BY Soko Directory Team · August 13, 2018 05:08 am

T-bills were undersubscribed last week, with the overall subscription rate coming in at 57.4 percent, a decline from 60.4 percent recorded the previous week.

The under subscription was attributed to tight liquidity, which the Central Bank of Kenya (CBK) attributed to seasonal low government spending at the beginning of the fiscal year.

Yields on the 91-day paper increased by 10 bps, to 7.7 percent from 7.6 percent the previous week, while yields on the 182-day paper declined by 10 bps to 9.0 percent from 9.1 percent the previous week.

The yield on the 364-day paper remained unchanged at 10.0 percent. The acceptance rate for T-bills remained unchanged at 96.8 percent, with the government accepting 13.3 billion shillings of the 13.8 billion shillings worth of bids received.

The subscription rate for the 91-day and 364-day papers improved to 15.1 percent and 111.1 percent from 14.2 percent and 87.9 percent the previous week, respectively, while the subscription rate for the 182-day paper declined to 20.5 percent from 51.5 percent the previous week.

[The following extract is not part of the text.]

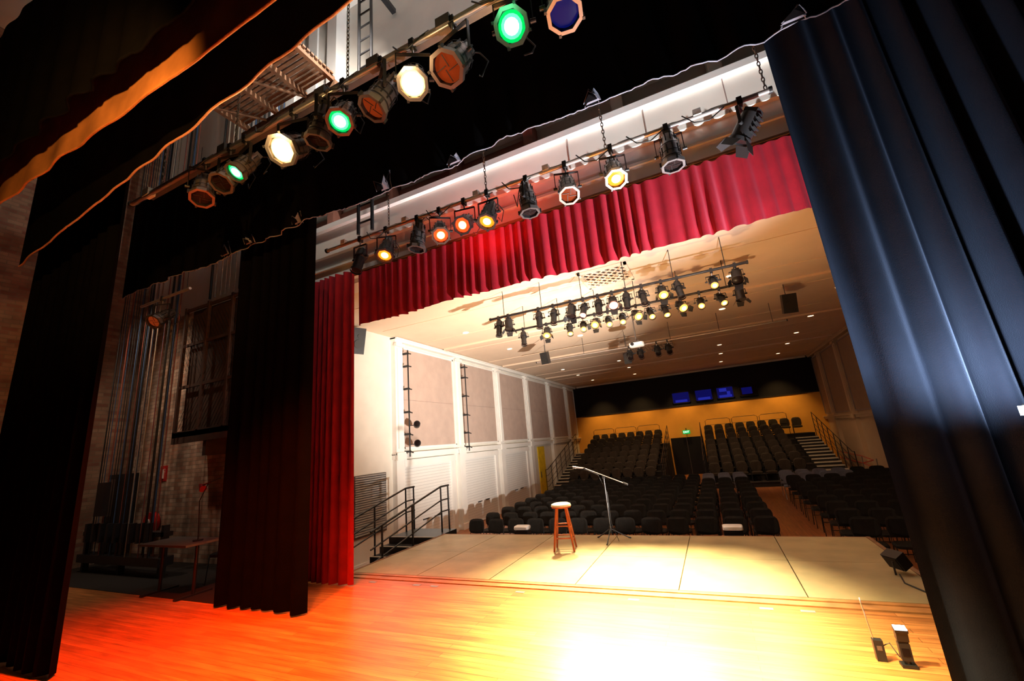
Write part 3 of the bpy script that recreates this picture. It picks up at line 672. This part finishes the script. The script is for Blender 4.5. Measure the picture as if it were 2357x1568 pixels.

The 364-day paper continued to record the highest performance attributed to the scarcity of newer short-term primary bonds, as the government has been issuing longer-tenor bonds in a bid to lengthen its debt maturity profile, leaving investors to settle for the 364-day paper.

For the month of August 2018, the Kenyan Government has issued a new 10-year Treasury bond (FXD 1/2018/10) with a market-determined coupon rate, in a bid to raise 40.0 billion shillings for budgetary support.

The government had been issuing longer-dated bonds in a bid to lengthen the debt maturity profile, which has been declining with the average term to maturity for all government securities hitting 4.4-years as at April 2018.

The government has not achieved much in lengthening their liability profile mainly due to the poor performance of the longer-dated bonds in the auction market.

The low performance has been attributed to the relatively flat yield curve on the long-end, making it relatively unattractive to hold longer-term bonds considering the current uncertainties in the interest rate environment.